Aim of the exercise: Reproduce, please, only the lines from the first line below to the line containing "COL = scene.collection", inclusive.

Stored data:
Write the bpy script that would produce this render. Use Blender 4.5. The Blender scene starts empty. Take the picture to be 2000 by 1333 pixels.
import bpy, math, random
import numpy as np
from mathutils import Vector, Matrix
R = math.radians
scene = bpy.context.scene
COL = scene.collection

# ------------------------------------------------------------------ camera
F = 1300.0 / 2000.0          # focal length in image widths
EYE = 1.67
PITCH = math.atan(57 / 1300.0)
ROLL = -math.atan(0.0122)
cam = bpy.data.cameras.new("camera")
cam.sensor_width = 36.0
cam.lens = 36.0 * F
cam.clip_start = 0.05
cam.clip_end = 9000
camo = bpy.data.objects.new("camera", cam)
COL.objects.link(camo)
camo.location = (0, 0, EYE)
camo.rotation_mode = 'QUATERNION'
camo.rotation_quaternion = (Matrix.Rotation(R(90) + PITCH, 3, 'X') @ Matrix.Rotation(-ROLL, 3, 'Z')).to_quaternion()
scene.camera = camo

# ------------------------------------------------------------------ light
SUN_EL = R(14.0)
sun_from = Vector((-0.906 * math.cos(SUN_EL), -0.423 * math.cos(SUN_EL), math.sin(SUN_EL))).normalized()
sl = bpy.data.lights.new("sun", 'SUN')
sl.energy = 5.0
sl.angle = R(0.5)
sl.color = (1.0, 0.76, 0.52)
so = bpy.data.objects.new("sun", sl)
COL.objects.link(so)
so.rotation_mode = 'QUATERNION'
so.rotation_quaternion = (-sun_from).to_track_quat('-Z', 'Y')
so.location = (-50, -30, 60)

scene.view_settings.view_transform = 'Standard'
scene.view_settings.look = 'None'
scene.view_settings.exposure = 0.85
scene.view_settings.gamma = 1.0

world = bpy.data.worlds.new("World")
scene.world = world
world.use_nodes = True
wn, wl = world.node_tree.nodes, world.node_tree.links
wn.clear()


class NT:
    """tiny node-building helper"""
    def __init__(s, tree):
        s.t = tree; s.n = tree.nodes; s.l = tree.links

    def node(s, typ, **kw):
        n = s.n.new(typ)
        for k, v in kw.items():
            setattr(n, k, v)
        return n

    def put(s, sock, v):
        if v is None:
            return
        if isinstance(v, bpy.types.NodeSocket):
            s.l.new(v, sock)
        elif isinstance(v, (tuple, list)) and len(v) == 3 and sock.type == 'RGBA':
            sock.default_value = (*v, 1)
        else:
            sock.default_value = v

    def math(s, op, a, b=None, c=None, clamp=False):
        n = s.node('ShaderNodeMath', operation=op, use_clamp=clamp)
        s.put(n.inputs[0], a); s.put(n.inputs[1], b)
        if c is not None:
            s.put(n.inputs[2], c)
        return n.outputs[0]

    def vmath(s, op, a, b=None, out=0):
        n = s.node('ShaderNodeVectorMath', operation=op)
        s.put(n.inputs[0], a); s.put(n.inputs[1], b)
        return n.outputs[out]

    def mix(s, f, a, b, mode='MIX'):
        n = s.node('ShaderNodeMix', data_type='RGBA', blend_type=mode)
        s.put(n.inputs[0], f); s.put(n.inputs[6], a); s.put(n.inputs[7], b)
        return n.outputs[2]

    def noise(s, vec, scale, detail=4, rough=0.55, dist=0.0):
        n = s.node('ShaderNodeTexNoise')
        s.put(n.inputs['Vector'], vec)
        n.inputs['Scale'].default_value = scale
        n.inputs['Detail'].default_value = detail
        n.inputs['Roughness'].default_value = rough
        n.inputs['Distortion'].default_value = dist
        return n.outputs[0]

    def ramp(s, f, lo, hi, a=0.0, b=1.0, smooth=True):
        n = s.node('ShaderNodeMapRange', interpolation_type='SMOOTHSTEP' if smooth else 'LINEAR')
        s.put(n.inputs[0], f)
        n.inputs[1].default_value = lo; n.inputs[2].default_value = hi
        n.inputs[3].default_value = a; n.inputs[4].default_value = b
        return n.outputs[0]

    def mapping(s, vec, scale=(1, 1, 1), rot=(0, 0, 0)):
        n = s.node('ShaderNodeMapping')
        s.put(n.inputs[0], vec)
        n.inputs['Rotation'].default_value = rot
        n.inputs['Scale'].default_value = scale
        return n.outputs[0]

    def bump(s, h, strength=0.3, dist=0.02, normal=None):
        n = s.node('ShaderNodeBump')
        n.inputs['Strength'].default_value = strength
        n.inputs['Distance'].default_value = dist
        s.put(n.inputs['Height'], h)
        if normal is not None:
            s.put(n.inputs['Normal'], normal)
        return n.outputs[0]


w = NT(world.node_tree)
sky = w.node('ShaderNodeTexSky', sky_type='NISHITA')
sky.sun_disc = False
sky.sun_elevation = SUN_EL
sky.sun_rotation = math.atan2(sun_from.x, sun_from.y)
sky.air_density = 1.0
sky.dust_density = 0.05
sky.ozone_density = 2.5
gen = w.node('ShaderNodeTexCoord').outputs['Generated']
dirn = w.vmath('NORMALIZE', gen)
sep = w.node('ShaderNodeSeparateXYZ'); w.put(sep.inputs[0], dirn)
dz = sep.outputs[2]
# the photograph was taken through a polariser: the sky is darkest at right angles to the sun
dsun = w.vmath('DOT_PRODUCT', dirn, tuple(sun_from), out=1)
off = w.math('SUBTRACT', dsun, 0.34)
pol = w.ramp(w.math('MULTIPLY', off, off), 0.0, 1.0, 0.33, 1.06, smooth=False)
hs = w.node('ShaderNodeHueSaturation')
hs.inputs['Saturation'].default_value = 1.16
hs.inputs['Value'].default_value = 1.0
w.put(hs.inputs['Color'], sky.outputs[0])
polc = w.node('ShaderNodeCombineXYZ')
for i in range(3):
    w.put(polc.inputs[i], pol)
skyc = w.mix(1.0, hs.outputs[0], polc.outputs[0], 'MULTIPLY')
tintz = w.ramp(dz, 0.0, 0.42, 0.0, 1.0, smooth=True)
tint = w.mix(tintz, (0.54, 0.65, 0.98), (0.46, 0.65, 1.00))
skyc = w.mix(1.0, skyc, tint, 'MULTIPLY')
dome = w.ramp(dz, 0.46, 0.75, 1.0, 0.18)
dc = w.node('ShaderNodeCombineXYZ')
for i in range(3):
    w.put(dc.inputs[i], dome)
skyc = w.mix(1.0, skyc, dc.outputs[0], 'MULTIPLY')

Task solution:
Write the bpy script that would produce this render. Use Blender 4.5. The Blender scene starts empty. Take the picture to be 2000 by 1333 pixels.
import bpy, math, random
import numpy as np
from mathutils import Vector, Matrix
R = math.radians
scene = bpy.context.scene
COL = scene.collection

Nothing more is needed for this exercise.